YOUR OBJECTIVE
Find how many lines hold the word "scene". Give only the number.

DATASET EXCERPT
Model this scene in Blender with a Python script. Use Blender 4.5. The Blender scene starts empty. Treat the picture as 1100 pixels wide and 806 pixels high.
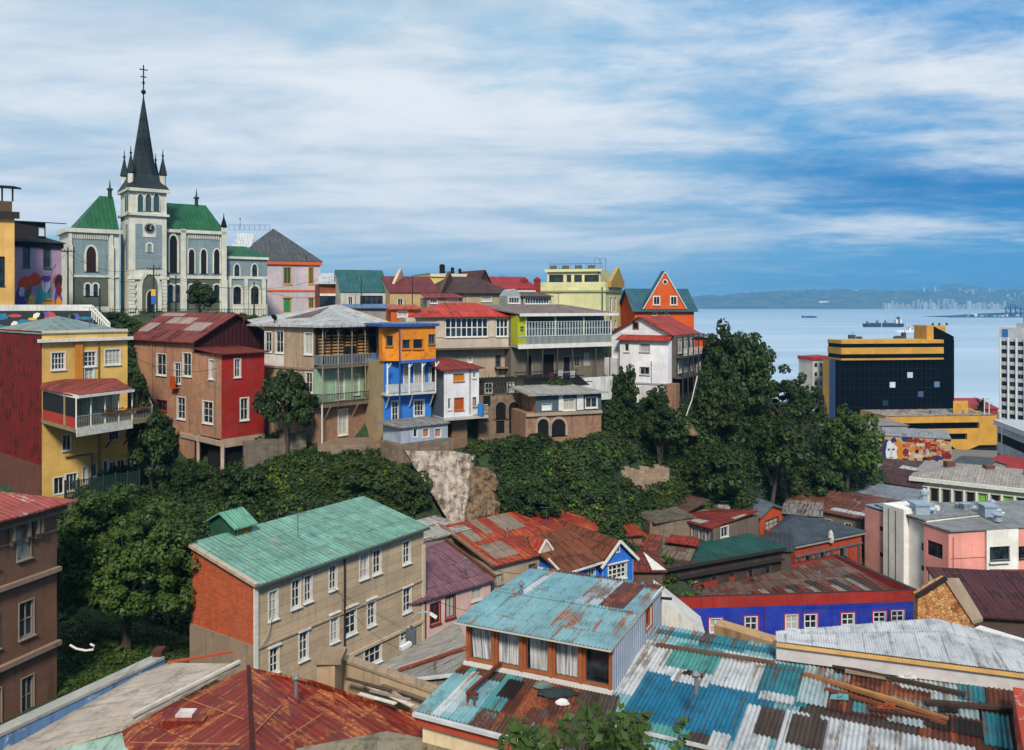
import bpy,math,random
import numpy as np
from mathutils import Vector as V
R=math.radians
random.seed(7)
SC=bpy.context.scene
COL=SC.collection
# ---------------------------------------------------------------- camera: eye at 55 m above the bay, looking level along +Y
F,CX,HY,H=900.0,550.0,325.0,55.0
cam_d=bpy.data.cameras.new("camera")
cam=bpy.data.objects.new("camera",cam_d)
COL.objects.link(cam)
cam.location=(0,0,H)
cam.rotation_euler=(R(90),0,0)
cam_d.sensor_width=36
cam_d.lens=36*F/1100
cam_d.shift_y=-78/1100
cam_d.clip_start=0.5
cam_d.clip_end=60000
SC.camera=cam
# ---------------------------------------------------------------- light
SUN_EL,SUN_AZ=43,178      # azimuth clockwise from +Y
sun_d=bpy.data.lights.new("sun",'SUN')
sun_d.energy=3.3
sun_d.angle=R(10)
sun_d.color=(1.0,0.92,0.80)
sun=bpy.data.objects.new("sun",sun_d)
COL.objects.link(sun)
sdir=V((math.sin(R(SUN_AZ))*math.cos(R(SUN_EL)),math.cos(R(SUN_AZ))*math.cos(R(SUN_EL)),math.sin(R(SUN_EL))))
sun.rotation_euler=sdir.to_track_quat('Z','Y').to_euler()
SC.view_settings.view_transform='Standard'
SC.view_settings.look='None'
SC.view_settings.exposure=0.55
SC.view_settings.gamma=1
SC.view_settings.use_curve_mapping=False
SC.cycles.max_bounces=5
SC.cycles.diffuse_bounces=3
SC.cycles.glossy_bounces=2
SC.cycles.transmission_bounces=2
SC.cycles.volume_bounces=0
SC.cycles.use_adaptive_sampling=True


def lin(h):
    if isinstance(h,(tuple,list)):
        return tuple(h)
    h=h.lstrip('#')
    c=[int(h[i:i+2],16)/255 for i in (0,2,4)]
    return tuple(x/12.92 if x <= .04045 else ((x+.055)/1.055)**2.4 for x in c)


class G:
    """tiny node-graph writer"""
    def __init__(s,nt):
        s.nt=nt

    def put(s,n,k,v):
        if isinstance(v,bpy.types.NodeSocket):
            s.nt.links.new(v,n.inputs[k])
        elif v is not None:
            if isinstance(v,tuple) and len(v)==3 and n.inputs[k].type=='RGBA':
                v=v+(1,)
            n.inputs[k].default_value=v

    def n(s,t,ins=None,**at):
        n=s.nt.nodes.new('ShaderNode'+t)
        for k,v in at.items():
            setattr(n,k,v)
        for k,v in (ins or {}).items():
            s.put(n,k,v)
        return n

    def m(s,op,a,b=0.0,c=None,clamp=False):
        n=s.n('Math',{0: a,1: b},operation=op,use_clamp=clamp)
        if c is not None:
            s.put(n,2,c)
        return n.outputs[0]

    def mix(s,f,a,b,t='MIX'):
        n=s.nt.nodes.new('ShaderNodeMix')
        n.data_type='RGBA'
        n.blend_type=t
        s.put(n,0,f);s.put(n,6,a);s.put(n,7,b)
        return n.outputs[2]

    def vm(s,op,a,b):
        return s.n('VectorMath',{0: a,1: b},operation=op).outputs[0]

    def noise(s,vec,scale,det=4,rough=.55,dist=0):
        return s.n('TexNoise',{'Vector': vec,'Scale': scale,'Detail': det,'Roughness': rough,'Distortion': dist}).outputs[0]

    def ss(s,x,a,b,lo=0.,hi=1.):
        return s.n('MapRange',{'Value': x,'From Min': a,'From Max': b,'To Min': lo,'To Max': hi},interpolation_type='SMOOTHSTEP').outputs[0]


# ---------------------------------------------------------------- sky
W=bpy.data.worlds.new("World")
SC.world=W
W.use_nodes=True
g=G(W.node_tree)
bg=W.node_tree.nodes['Background']
tc=g.n('TexCoord').outputs['Generated']
sp=g.n('SeparateXYZ',{0: tc})
dx,dy,dz=sp.outputs
sky=g.n('TexSky',sky_type='NISHITA',sun_disc=False,sun_elevation=R(SUN_EL),sun_rotation=R(SUN_AZ),air_density=1.6,dust_density=0.6,ozone_density=3.0,altitude=50)
skyc=g.mix(1.0,sky.outputs[0],(0.092,0.092,0.092),'MULTIPLY')
skyc=g.mix(1.0,skyc,(.55,.85,1.0),'MULTIPLY')
zz=g.m('MAXIMUM',dz,0.0)
den=g.m('ADD',zz,0.10)
cx=g.m('DIVIDE',dx,den)
cy=g.m('DIVIDE',dy,den)
cv=g.n('CombineXYZ',{0: cx,1: cy,2: 3.7}).outputs[0]
n1=g.noise(g.vm('MULTIPLY',cv,(.62,1.0,1)),0.42,8,.56,.25)
n2=g.noise(g.vm('MULTIPLY',cv,(.8,1.25,1)),1.2,7,.6,.3)
az=g.m('DIVIDE',dx,g.m('MAXIMUM',dy,.05))
side=g.ss(az,-.2,.6)                     # weather clears to the east (right)
dens=g.m('ADD',g.m('MULTIPLY',n1,.75),g.m('MULTIPLY',n2,.32))
n3=g.noise(g.vm('MULTIPLY',cv,(.9,1.1,1)),3.4,6,.62,.2)
dens=g.m('ADD',g.m('SUBTRACT',dens,g.m('MULTIPLY',side,.17)),g.m('MULTIPLY',g.m('SUBTRACT',n3,.5),.30))
low=g.ss(zz,.0,.09)
cm=g.m('MULTIPLY',g.ss(dens,.31,.53),g.m('ADD',g.m('MULTIPLY',low,.75),.25))
over=g.ss(zz,.33,.6)
cm=g.m('MAXIMUM',cm,g.m('MULTIPLY',over,.75))
shade=g.ss(n2,.3,.7)
cloud=g.mix(shade,lin('#afc6d9'),lin('#eaeef2'))
blue=g.mix(.8,skyc,g.mix(side,lin('#9accE6'.lower()),lin('#1f90d8')))
bd=g.m('MULTIPLY',g.m('MULTIPLY',g.ss(zz,.05,.12),g.ss(zz,.21,.14)),g.m('MULTIPLY',g.ss(az,.05,.5),g.ss(n1,.62,.45)))
blue=g.mix(g.m('MULTIPLY',bd,.8),blue,lin('#1670b6'))
cm=g.m('MULTIPLY',cm,g.m('SUBTRACT',1.0,g.m('MULTIPLY',bd,.75)))
final=g.mix(cm,blue,cloud)
g.put(bg,'Color',final)
bg.inputs['Strength'].default_value=0.74


# ---------------------------------------------------------------- geometry of the view
def P(px,py,d):
    return V(((px-CX)/F*d,d,H-(py-HY)/F*d))


def Zp(px,py,z):
    return P(px,py,(H-z)*F/(py-HY))


def XY(px,d):
    return V(((px-CX)/F*d,d))


def zat(py,d):
    return H-(py-HY)/F*d


def inward(A,B):
    d=(B-A).normalized()
    return V((-d.y,d.x))


def rect(A,B,depth):
    n=inward(A,B)*depth
    return [A.copy(),B.copy(),B+n,A+n]


def along(A,D,px):
    """point on the ray A + t*D seen at image column px"""
    k=(px-CX)/F
    t=(k*A.y-A.x)/(D.x-k*D.y)
    return A+D*t


# ---------------------------------------------------------------- meshes
class MB:
    def __init__(s):
        s.v=[];s.f=[];s.m=[];s.uv={}

    def face(s,pts,mi=0,uv=None):
        i=len(s.v)
        s.v+=[V(p) for p in pts]
        s.f.append(tuple(range(i,i+len(pts))))
        s.m.append(mi)
        if uv:
            s.uv[len(s.f)-1]=uv

    def hexa(s,b,t,mi=0):
        """bottom ring b and top ring t (CCW from above)"""
        n=len(b)
        s.face(list(reversed(b)),mi);s.face(t,mi)
        for i in range(n):
            j=(i+1) % n
            s.face([b[i],b[j],t[j],t[i]],mi)

    def box(s,x0,y0,z0,x1,y1,z1,mi=0):
        b=[V((x0,y0,z0)),V((x1,y0,z0)),V((x1,y1,z0)),V((x0,y1,z0))]
        s.hexa(b,[p+V((0,0,z1-z0)) for p in b],mi)

    def prism(s,pts,z0,z1,mi=0):
        s.hexa([V((p[0],p[1],z0)) for p in pts],[V((p[0],p[1],z1)) for p in pts],mi)

    def slab(s,pts,th=.08,mi=0):
        """sheet whose top is pts (3D), thickness th downwards"""
        t=[V(p) for p in pts]
        n=(t[1]-t[0]).cross(t[2]-t[0])
        if n.z<0:
            t.reverse()
        s.hexa([p-V((0,0,th)) for p in t],t,mi)

    def bar(s,a,b,w=.05,h=None,mi=0):
        a=V(a);b=V(b);h=h or w
        d=(b-a)
        if d.length<1e-6:
            return
        d.normalize()
        up=V((0,0,1)) if abs(d.z)<.95 else V((1,0,0))
        x=d.cross(up).normalized()*w/2
        y=x.cross(d).normalized()*h/2
        s.hexa([a-x-y,a-x+y,a+x+y,a+x-y][::-1],[b-x-y,b-x+y,b+x+y,b+x-y][::-1],mi)

    def tube(s,pts,rad,seg=8,mi=0,caps=True):
        pts=[V(p) for p in pts]
        rr=rad if isinstance(rad,(list,tuple)) else [rad]*len(pts)
        rings=[]
        for i,p in enumerate(pts):
            d=(pts[min(i+1,len(pts)-1)]-pts[max(i-1,0)]).normalized()
            up=V((0,0,1)) if abs(d.z)<.9 else V((1,0,0))
            x=d.cross(up).normalized();y=x.cross(d)
            rings.append([p+(x*math.cos(a)+y*math.sin(a))*rr[i] for a in [2*math.pi*k/seg for k in range(seg)]])
        for i in range(len(rings)-1):
            for k in range(seg):
                j=(k+1) % seg
                s.face([rings[i][k],rings[i][j],rings[i+1][j],rings[i+1][k]][::-1],mi)
        if caps:
            s.face(rings[0],mi);s.face(rings[-1][::-1],mi)

    def corr(s,q,pitch=.12,amp=.02,mi=0,r=(0,0,1,1),lift=0.0,wob=0.0):
        """corrugated sheet on quad q = [eaveL, eaveR, topR, topL]; r = sub-rectangle in 0..1"""
        q=[V(p) for p in q]
        def at(u,v):
            return (q[0]*(1-u)+q[1]*u)*(1-v)+(q[3]*(1-u)+q[2]*u)*v
        Lu=((q[1]-q[0]).length+(q[2]-q[3]).length)/2
        Lv=(q[3]-q[0]).length
        u0,v0,u1,v1=r
        gs=pitch/4/Lu
        u0=round(u0/gs)*gs;u1=round(u1/gs)*gs
        n=max(1,round((u1-u0)/gs))
        nrm=(q[1]-q[0]).cross(q[3]-q[0]).normalized()
        if nrm.z<0:
            nrm=-nrm
        prev=None
        for i in range(n+1):
            u=u0+(u1-u0)*i/n
            h=amp*math.sin(u*Lu/pitch*2*math.pi)+lift
            a=at(u,v0)+nrm*(h+wob*random.uniform(-1,1)*.2)
            b=at(u,v1)+nrm*h
            if prev:
                pu=u0+(u1-u0)*(i-1)/n
                s.face([prev[0],a,b,prev[1]],mi,uv=[(pu*Lu,v0*Lv),(u*Lu,v0*Lv),(u*Lu,v1*Lv),(pu*Lu,v1*Lv)])
            prev=(a,b)

    def build(s,name,mats,parent=None,origin=None,smooth=False,label=None,weld=False):
        o_=V(parent_loc(parent)) if parent is not None else V(origin or (0,0,0))
        me=bpy.data.meshes.new(name)
        me.from_pydata([tuple(p-o_) for p in s.v],[],s.f)
        if not isinstance(mats,(list,tuple)):
            mats=[mats]
        for m_ in mats:
            me.materials.append(m_)
        for p,mi in zip(me.polygons,s.m):
            p.material_index=mi
            p.use_smooth=smooth
        uvl=me.uv_layers.new(name='UVMap')
        for fi,p in enumerate(me.polygons):
            if fi in s.uv:
                for li,q in zip(p.loop_indices,s.uv[fi]):
                    uvl.data[li].uv=q
                continue
            n=p.normal
            if abs(n.z)>.9999:
                t1=V((1,0,0));t2=V((0,1,0))
            else:
                t1=V((-n.y,n.x,0)).normalized();t2=n.cross(t1)
            for li in p.loop_indices:
                c=me.vertices[me.loops[li].vertex_index].co
                uvl.data[li].uv=(c.dot(t1),c.dot(t2))
        ob=bpy.data.objects.new(name,me)
        COL.objects.link(ob)
        if parent is not None:
            ob.parent=parent
        else:
            ob.location=o_
        if label:
            ob['label']=label
        return ob


def parent_loc(p):
    while p.parent is not None:
        p=p.parent
    return p.location


def tag(o,label=None,cat=None,group=None,kind=None):
    if label: o['label']=label
    if cat: o['category']=cat
    if group: o['group']=group
    if kind: o['kind']=kind
    return o


def root(name,loc,label,cat,group=None):
    o=bpy.data.objects.new(name,None)
    COL.objects.link(o)
    o.empty_display_size=.5
    o.location=loc
    return tag(o,label,cat,group)


# ---------------------------------------------------------------- materials
MATS={}


def mk(name):
    m=bpy.data.materials.new(name)
    m.use_nodes=True
    return m,G(m.node_tree),m.node_tree.nodes['Principled BSDF']


def uvec(g,spread=37.0):
    uv=g.n('UVMap').outputs[0]
    rnd=g.n('ObjectInfo').outputs['Random']
    off=g.m('MULTIPLY',rnd,spread)
    return uv,g.vm('ADD',uv,g.n('CombineXYZ',{0: off,1: off,2: off}).outputs[0])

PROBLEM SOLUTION
2